From the Conclusion:

There is a concept that exists in much of Africa that we do not have in the West, called Ubuntu in Southern Africa. It is a sense that humanity shares a common spirit and that when one individual is violated, the whole of humanity feels that pain. Archbishop Desmond Tutu has characterized Ubuntu as such: “my humanity is bound up in yours, for we can only be human together.” He employed this ideology when he presided over the Truth and Reconciliation Commission (TRC) in South Africa after apartheid. At the TRC, those who had committed crimes of aggression appeared in front of their communities and apologized for the sake of a greater good. Although the TRC is much better-known, Acholi justice mechanisms in Uganda, Ubashingantahe in Burundi, and community projects such as the Kamenge Youth Center all provide a similar result of reconciling humanity. Though transitional justice often takes place alongside criminal justice, it has proven to be an incredibly effective means of cleansing a society previously wrought with violence and instability.

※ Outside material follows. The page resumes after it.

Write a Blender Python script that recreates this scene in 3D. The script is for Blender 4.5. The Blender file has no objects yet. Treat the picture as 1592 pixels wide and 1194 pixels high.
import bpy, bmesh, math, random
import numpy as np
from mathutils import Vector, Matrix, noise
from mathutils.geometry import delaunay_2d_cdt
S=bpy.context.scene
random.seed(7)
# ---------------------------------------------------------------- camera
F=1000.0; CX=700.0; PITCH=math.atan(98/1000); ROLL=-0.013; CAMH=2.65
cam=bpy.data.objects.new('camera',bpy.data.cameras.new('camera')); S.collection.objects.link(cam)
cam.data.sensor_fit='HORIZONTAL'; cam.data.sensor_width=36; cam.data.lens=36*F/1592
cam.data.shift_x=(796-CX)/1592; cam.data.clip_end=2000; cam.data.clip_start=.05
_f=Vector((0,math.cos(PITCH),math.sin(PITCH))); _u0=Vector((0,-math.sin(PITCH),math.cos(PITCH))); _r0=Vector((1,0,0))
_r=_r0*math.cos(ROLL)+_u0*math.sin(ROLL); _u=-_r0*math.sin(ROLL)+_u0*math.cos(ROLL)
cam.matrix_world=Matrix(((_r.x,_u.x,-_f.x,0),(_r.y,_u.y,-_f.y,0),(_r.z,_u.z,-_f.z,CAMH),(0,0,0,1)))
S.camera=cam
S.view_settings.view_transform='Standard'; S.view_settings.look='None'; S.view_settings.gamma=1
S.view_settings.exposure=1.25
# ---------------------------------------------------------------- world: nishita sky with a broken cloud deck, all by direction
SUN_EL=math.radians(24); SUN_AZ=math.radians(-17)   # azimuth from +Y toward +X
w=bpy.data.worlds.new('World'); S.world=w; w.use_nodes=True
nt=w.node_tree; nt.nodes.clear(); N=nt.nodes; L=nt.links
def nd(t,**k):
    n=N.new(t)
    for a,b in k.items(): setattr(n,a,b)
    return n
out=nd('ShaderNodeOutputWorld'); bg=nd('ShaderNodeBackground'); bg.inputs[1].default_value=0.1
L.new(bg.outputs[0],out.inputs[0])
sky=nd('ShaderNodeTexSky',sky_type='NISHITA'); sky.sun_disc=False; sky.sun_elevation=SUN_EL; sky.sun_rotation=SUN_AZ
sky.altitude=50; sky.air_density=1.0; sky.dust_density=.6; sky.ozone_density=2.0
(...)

Ultimately, restorative justice must happen on local terms, but Westerners can contribute by broadening the public understanding of community-based justice mechanisms and ensuring that their foreign policy respects such forms of peacebuilding. The United States can transform its justice narrative from one of criminal prosecution to one of community reconciliation, and then embolden this perspective through political pressure and funding allocation. If we consider Ubuntu as a guiding principle, then we must necessarily support and recognize restorative justice in Burundi and Uganda as legitimate, for it is only when those communities are healed that we too can feel reconciled.